In March this year, the company launched the Nettrix AI Open Lab in Tongxiang City in Jiaxing, Zhejiang province. The facility has 128 artificial intelligence (AI) servers, which mainly use Intel processors and Nvidia-made GPUs.  

Qin’s bosses

On February 1 this year, Sugon’s spokesperson told investors that the company has no shareholding relations, but only business relations, with Nettrix. 

When Sugon launched its Intel-powered I620-G30 server in 2021, its former unit Suma Information Industry Co Ltd and Nettrix were mentioned in a marketing brochure. But the BIS did not take any action at the time.  

“This is an enormously difficult job, and I’m under no illusions that we are doing it perfectly,” US Commerce Secretary Gina Raimondo, who oversees the BIS, was quoted as saying in the latest New York Times report. 

She said her team’s work was impeded by limited resources as the BIS only received an annual budget of US$191 million.

When issuing an export license, the US government should initially license a very limited amount of trade and then do the end-use-check before it licenses more, Nazak Nikakhtar, former assistant secretary for industry and analysis at the US Department of Commerce’s International Trade Administration (ITA), told Asia Times in an interview in June.

In fact, it’s not difficult to trace the personnel relations of the top executives of Sugon, Suma and Nettrix.

Back in 2014, when Sugon went public in Shanghai, the company was led by President Li Jun and Senior Vice President Nie Hua while then 35-year-old Qin ranked No. 19 among 321 core staff members eligible to receive stock options. 

After the US added Sugon to its Entity List in June 2019, Sugon sold its entire 30% stake in Suma to a firm legally represented by Nie in July of the same year. Suma remained a unit of the CAS.   

Just before Qin founded Nettrix in December 2019, she was still Sugon’s vice president and Systems Products Division head.
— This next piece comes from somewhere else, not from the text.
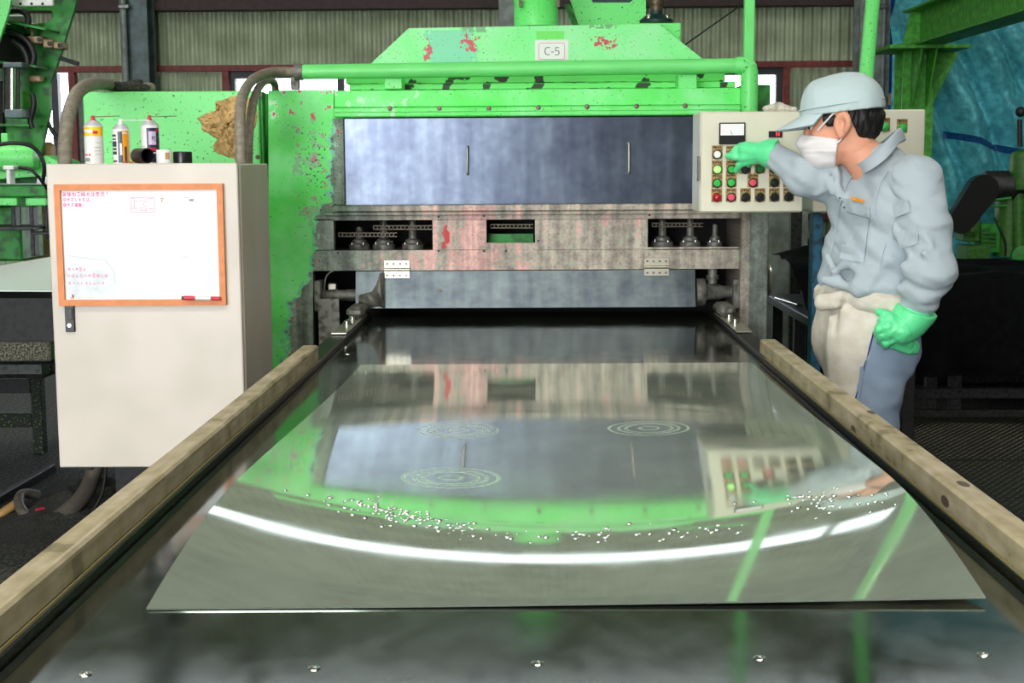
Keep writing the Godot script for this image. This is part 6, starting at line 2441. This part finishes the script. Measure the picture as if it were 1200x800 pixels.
# ------------------------------------------------------------------ left of the cabinet
func build_left_side() -> void:
	# C-shaped frame of an older green press
	var z := -6.6
	var pr := thing("hydraulic_press", "older dark green press with ribbed frame, valves and hoses behind the cabinet", "press", Vector3(at(20, 200, z).x, 0, z - 0.3))
	var g := Shape.new()
	var o := PackedVector2Array()
	for q: Array in [[-70, -30], [92, -30], [88, 8], [80, 32], [72, 60], [62, 88], [58, 98], [58.5, 128], [52, 160], [46, 188], [40, 215], [-70, 215], [-70, 30], [40, 28], [58, 26], [63, 19], [60, 12], [-70, 12]]:
		var p := at(q[0], q[1], z)
		o.append(Vector2(p.x, p.y))
	g.prism(o, Transform3D(Basis(), Vector3(0, 0, z)), 0.03)
	part("frame_web", g, M.green_dark, pr)
	for q: Array in [[[92, -8], [55, -18]], [[69, 38.5], [4, 25]], [[58, 81], [-5, 73]], [[50, 148], [0, 147]]]:
		g = Shape.new()
		var a := at(q[0][0], q[0][1], z)
		var b := at(q[1][0], q[1][1], z)
		g.bar(a + Vector3(0, 0, 0.09), b + Vector3(0, 0, 0.09), 0.18, 0.010, 0.0, Vector3.UP)
		var m := g.v.duplicate()
		part("rib", g, M.green_dark, pr)
	g = Shape.new()
	o = PackedVector2Array()
	for q: Array in [[-80, -20], [17, -20], [10, 14], [0, 44], [-10, 70], [-80, 70]]:
		var p := at(q[0], q[1], z + 0.35)
		o.append(Vector2(p.x, p.y))
	g.prism(o, Transform3D(Basis(), Vector3(0, 0, z + 0.35)), 0.02)
	part("front_web", g, M.green, pr)
	g = Shape.new()
	slab(g, -40, 40, 34, 80, z + 0.02, z - 0.02)  # black slab painting the shade inside the frame, like the next one
	part("painted_shade", g, M.cavity, pr)
	g = Shape.new()
	slab(g, -40, 95, 4, 210, z + 0.03, z + 0.005)
	part("painted_shade", g, M.cavity, pr)
	# perforated strip at the top
	g = Shape.new()
	slab(g, 14, -2, 62, 7, z + 0.24, z + 0.22, 0.004)
	var ps := part("cable_tray", g, M.enamel, pr)
	for q: Array in [[24, 4.5], [37, 4.5], [50, 4.5]]:
		g = Shape.new()
		g.lathe([Vector2(0.006, 0), Vector2(0.006, 0.002), Vector2(0, 0.002)], Transform3D(FACING, at(q[0], q[1], z + 0.24)), 10)
		part("slot", g, M.black_steel, ps)
	# valve blocks
	for q: Array in [[31, 42, 49, 51], [50, 46, 61, 56], [62, 49, 73, 57]]:
		g = Shape.new()
		slab(g, q[0], q[1], q[2], q[3], z + 0.12, z + 0.03, 0.005)
		var vb := part("valve_block", g, M.valve_tan, pr)
		part("plug", hex_bolt(at(q[2] - 3, (q[1] + q[3]) / 2.0, z + 0.12), 0.008, 0.005, FACING), M.dark_steel, vb)
	g = Shape.new()
	g.rod(at(38, 34, z + 0.08), at(38, 43, z + 0.08), 0.008, 8)
	part("valve_stem", g, M.valve_tan, pr)
	g = Shape.new()
	slab(g, 8, 17, 30, 27, z + 0.10, z + 0.02, 0.008)
	part("coupling", g, M.column_grey, pr)
	g = Shape.new()
	slab(g, 33, 88, 48, 96, z + 0.08, z + 0.03, 0.006)
	part("valve_block", g, M.valve_tan, pr)
	g = Shape.new()
	slab(g, 26, 107, 36, 127, z + 0.05, z + 0.03, 0.003)
	part("switch_box", g, M.green_old, pr)
	for q: Array in [[[10, 13], [22, 12], [32, 18], [33, 27], [30, 33]], [[8, 36], [24, 42], [35, 52], [40, 66], [38, 76]], [[14, 48], [26, 56], [32, 68], [32, 78]], [[38, 110], [40, 122], [36, 140], [38, 150]]]:
		var p := PackedVector3Array()
		for k: Array in q:
			p.append(at(k[0], k[1], z + 0.16))
		g = Shape.new()
		g.tube(smooth_path(p, 0.012), [0.014], 10)
		part("pressure_hose", g, M.rubber_black, pr)
	# hydraulic cylinder with bright rod
	g = Shape.new()
	g.rod(at(15, 76, z + 0.2), at(15, 131, z + 0.2), 0.020, 16)
	part("piston_rod", g, M.chrome, pr)
	for u: float in [4.5, 8.5, 21.5]:
		g = Shape.new()
		g.rod(at(u, 76, z + 0.2), at(u, 132, z + 0.2), 0.007, 8)
		part("tie_rod", g, M.dark_steel, pr)
	g = Shape.new()
	slab(g, 5, 128, 27, 138, z + 0.26, z + 0.12, 0.004)
	part("cylinder_head", g, M.column_blue, pr)
	g = Shape.new()
	slab(g, 3, 73, 26, 79, z + 0.26, z + 0.12, 0.004)
	part("cylinder_cap", g, M.column_blue, pr)
	g = Shape.new()
	slab(g, 1, 156, 9, 170, z + 0.22, z + 0.14, 0.003)
	part("clevis", g, M.green_clean, pr)
	# rounded motor housing below
	g = Shape.new()
	var mc := at(-14, 185, z + 0.35)
	var yx := Basis(Vector3(0, -1, 0), Vector3(1, 0, 0), Vector3(0, 0, 1))
	g.lathe([Vector2(0, 0), Vector2(0.05, 0), Vector2(0.055, 0.01), Vector2(0.055, 0.19), Vector2(0.045, 0.21), Vector2(0, 0.215)], Transform3D(yx, mc), 24)
	part("motor", g, M.green, pr)
	g = Shape.new()
	o = PackedVector2Array()
	for q: Array in [[-60, 194], [46, 194], [52, 182], [70, 190], [64, 205], [-60, 214]]:
		var p := at(q[0], q[1], z + 0.28)
		o.append(Vector2(p.x, p.y))
	g.prism(o, Transform3D(Basis(), Vector3(0, 0, z + 0.28)), 0.3)
	part("bed_casting", g, M.green, pr)
	g = Shape.new()
	g.tube(smooth_path([at(-5, 170, z + 0.6), at(14, 167.5, z + 0.6), at(34, 170, z + 0.58), at(46, 180, z + 0.56), at(52, 195, z + 0.55), at(50, 214, z + 0.5)], 0.01), [0.0085], 8)
	part("air_line", g, M.rubber_black, pr)
	g = Shape.new()
	g.tube(smooth_path([at(20, 196, z + 0.5), at(34, 198, z + 0.5), at(44, 206, z + 0.5), at(56, 222, z + 0.45)], 0.01), [0.007], 8)
	part("air_line", g, M.rubber_black, pr)
	g = Shape.new()
	slab(g, 3, 194, 16, 199, z + 0.56, z + 0.5, 0.004)
	slab(g, 7, 199, 12, 216, z + 0.56, z + 0.5, 0.004)
	part("tee_fitting", g, M.plastic_white, pr)
	# lower frame of the press
	g = Shape.new()
	slab(g, -60, 217, 54, 231, z + 0.2, z - 0.1, 0.006)
	part("cross_beam", g, M.green_dark, pr)
	g = Shape.new()
	slab(g, -60, 232, 20, 241, z + 0.24, z, 0.004)
	slab(g, 30, 232, 54, 241, z + 0.24, z, 0.004)
	part("front_rail", g, M.green, pr)
	g = Shape.new()
	slab(g, -60, 241, 25, 306, z - 0.1, z - 0.4, 0.01)
	part("pedestal", g, M.green_dark, pr)
	for q: Array in [[13, 240, 18, 270], [35, 241, 40, 300], [52, 241, 56, 280]]:
		g = Shape.new()
		slab(g, q[0], q[1], q[2], q[3], z + 0.16, z + 0.1, 0.003)
		part("guide_rod", g, M.dark_steel, pr)
	g = Shape.new()
	slab(g, -40, 266, 38, 270, z + 0.3, z, 0.002)
	slab(g, 36, 272, 58, 275, z + 0.3, z, 0.002)
	part("shelf_plate", g, M.dark_steel, pr)
	g = Shape.new()
	slab(g, 25, 240, 60, 306, z - 0.5, z - 0.54, 0.004)
	part("rear_panel", g, M.khaki, pr)
	# slanting dark strut at the wall
	g = Shape.new()
	g.bar(at(64, 66, -6.62), at(92, 75, -6.62), 0.025, 0.02)
	part("stay", g, M.black_steel, pr)
	g = Shape.new()
	slab(g, 48, 166, 58.5, 190, -6.68, -6.78, 0.02)
	part("cover_box", g, M.tan_card, pr)
	g = Shape.new()
	g.tube(smooth_path([at(52, 139, -6.62), at(56, 143, -6.62), at(62, 155, -6.62), at(70, 164, -6.62)], 0.02), [0.010], 8)
	part("cable", g, M.dark_steel, pr)

	# bench with a whitened sheet of steel on it
	var be := thing("work_bench", "dark heavy bench with chipped green paint on its legs", "bench", Vector3(-3.0, 0, -6.2))
	var y := flat(30, 341, 0.60).y
	g = Shape.new()
	g.span(Vector3(-4.2, 0.70, -7.0), Vector3(-1.75, 0.77, -5.10), 0.006)
	part("top_slab", g, M.dusty, be)
	g = Shape.new()
	g.span(Vector3(-4.2, 0.62, -7.0), Vector3(-1.8, 0.695, -5.2), 0.02)
	part("under_slab", g, M.dark_steel, be)
	g = Shape.new()
	g.span(Vector3(-4.2, 0.56, -6.0), Vector3(-2.2, 0.615, -5.9), 0.004)
	part("front_rail", g, M.black_steel, be)
	var lx := at(44, 450, -6.9).x
	for q: Array in [[lx, -6.9], [lx + 0.055, -7.4], [-4.0, -6.9]]:
		g = Shape.new()
		g.span(Vector3(q[0] - 0.026, 0.0, q[1] - 0.03), Vector3(q[0] + 0.026, 0.56, q[1] + 0.03), 0.003)
		part("leg", g, M.chipped_green, be)
	for q: Array in [[0.13, 0.20, "chipped_green"], [0.30, 0.37, "black_steel"], [0.50, 0.56, "chipped_green"]]:
		g = Shape.new()
		g.span(Vector3(-4.2, q[0], -6.94), Vector3(lx - 0.03, q[1], -6.88), 0.003)
		part("stretcher", g, M[q[2]], be)
	# sheet coloured white for its reflection: lies on packing over the bench, its front edge lower
	g = Shape.new()
	var c0 := at(-40, 340, -5.1)
	var c1 := at(70, 340.5, -5.1)
	var c2 := at(70, 299, -5.75)
	var c3 := at(-40, 318, -5.75)
	g.grid(8, 8, func(s: float, t: float) -> Vector3: return c0.lerp(c1, s).lerp(c3.lerp(c2, s), t), 0.004)
	single("whitened_sheet", g, M.whitened_sheet, "steel sheet with its reflection painted white stacked on the dark bench left of the cabinet", "metal sheet")
	g = Shape.new()
	g.hexa([Vector3(c0.x, 0.771, -5.12), Vector3(c1.x, 0.771, -5.12), Vector3(c2.x, 0.771, -5.75), Vector3(c3.x, 0.771, -5.75), c0 + Vector3(0, -0.03, -0.02), c1 + Vector3(0, -0.03, -0.02), c2 + Vector3(0, -0.07, 0), c3 + Vector3(0, -0.05, 0)])
	single("sheet_stack", g, M.black_steel, "dark stack of sheets under the whitened one on the bench", "metal sheets")

# ------------------------------------------------------------------ floor on the left
func build_floor_things() -> void:
	var g := Shape.new()
	var b := noise(7.0, 4, FastNoiseLite.TYPE_SIMPLEX_SMOOTH, 3)
	g.grid(50, 40, func(s: float, t: float) -> Vector3:
		var x := lerpf(-2.15, -1.2, s)
		var z := lerpf(-5.2, -6.3, t)
		var m := exp(-pow((x + 1.82) / 0.22, 2.0) - pow((z + 5.75) / 0.34, 2.0))
		return Vector3(x, maxf(0.001, 0.11 * m * (1.0 + 0.5 * b.get_noise_2d(x * 2.0, z * 2.0)) - 0.008), z))
	var o := single("floor_dirt", g, M.dirt, "low heap of dark swept dirt on the floor under the cabinet", "dirt")
	o.set_meta("kind", "stuff")
	g = Shape.new()
	g.bar(flat(-20, 596, 0.02), flat(62, 548, 0.02), 0.03, 0.04, 0.004)
	single("floor_edging", g, M.black_steel, "black steel edging strip running across the floor at lower left", "edging")
	var zc := -5.5
	hose("fat", "thick dark hose bending from under the cabinet onto the floor", [at(112, 540, -5.25), at(110, 552, -5.25), at(104, 570, -5.35), at(93, 586, -5.45), at(80, 598, -5.5), at(66, 608, -5.52), at(50, 616, -5.52)], 0.032, "hose_dark", false)
	hose("loop", "grey hose bent in a tight loop over the dirt on the floor", [at(40, 606, -5.6), at(30, 603, -5.6), at(23, 593, -5.64), at(23, 582, -5.7), at(30, 578, -5.75), at(44, 580, -5.8)], 0.021, "hose_dark", false)
	hose("thin", "thin black cable hanging under the cabinet beside the machine", [at(124, 540, -5.2), at(123, 560, -5.2), at(119, 580, -5.2), at(108, 600, -5.2)], 0.006, "rubber_black", false)
	hose("tan", "dirty tan hose end lying on the floor left of the hose loop", [at(-8, 608, -5.6), at(4, 600, -5.62), at(16, 592, -5.66), at(22, 588, -5.7)], 0.018, "copper_end", false)
	g = Shape.new()
	g.bar(flat(42, 597, 0.06), flat(52, 595, 0.06), 0.012, 0.008, 0.002)
	single("red_scrap", g, M.plastic_red, "small red plastic scrap lying by the hose loop on the floor", "scrap")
Nettrix has never publicly disclosed its shareholding structure. 

While Sugon (a source of SOE customers), Suma (a manufacturer of computer servers) and Nettrix (a supplier of foreign chips) have been individual companies since 2019, Li and Nie have continued as Qin’s bosses as of now.

The trio are partners in Tianjin Haifu Tianding Technology Partnership (Limited Partnership), which owns a 12.86% stake in the sanctioned fabless chip designer Hygon Information Technology Co Ltd, according to Hygon’s listing prospectus published in July 2022. Hygon now has a market capitalization of 181.2 billion yuan ($25.34 billion).

Through her 1.11% stake in Tianjin Haifu Tianding, Qin indirectly owned a 0.14% stake in Hygon. The stake is now worth 259 million yuan.

Sugon’s future plan

Over the past four and a half years, Sugon has bought time to gradually shift to using Hygon and Loongson processors. 

Hygon’s X86 processor, which uses AMD’s instruction set architecture, is made by Samsung and GlobalFoundries. Loongson’s 3A5000 processor, which uses the company’s own architecture, is made by Taiwan-run TSMC’s fab in Nanjing, China.  

A Shanghai-based netizen who claims to be a whistleblower claimed on July 10 that Sugon will gradually fade out from the computer server market due to “some recent big changes.”

But a Zhejiang-based netizen clarified that Sugon will only stop selling computer servers that use foreign chips but will continue to focus on those powered by local chips.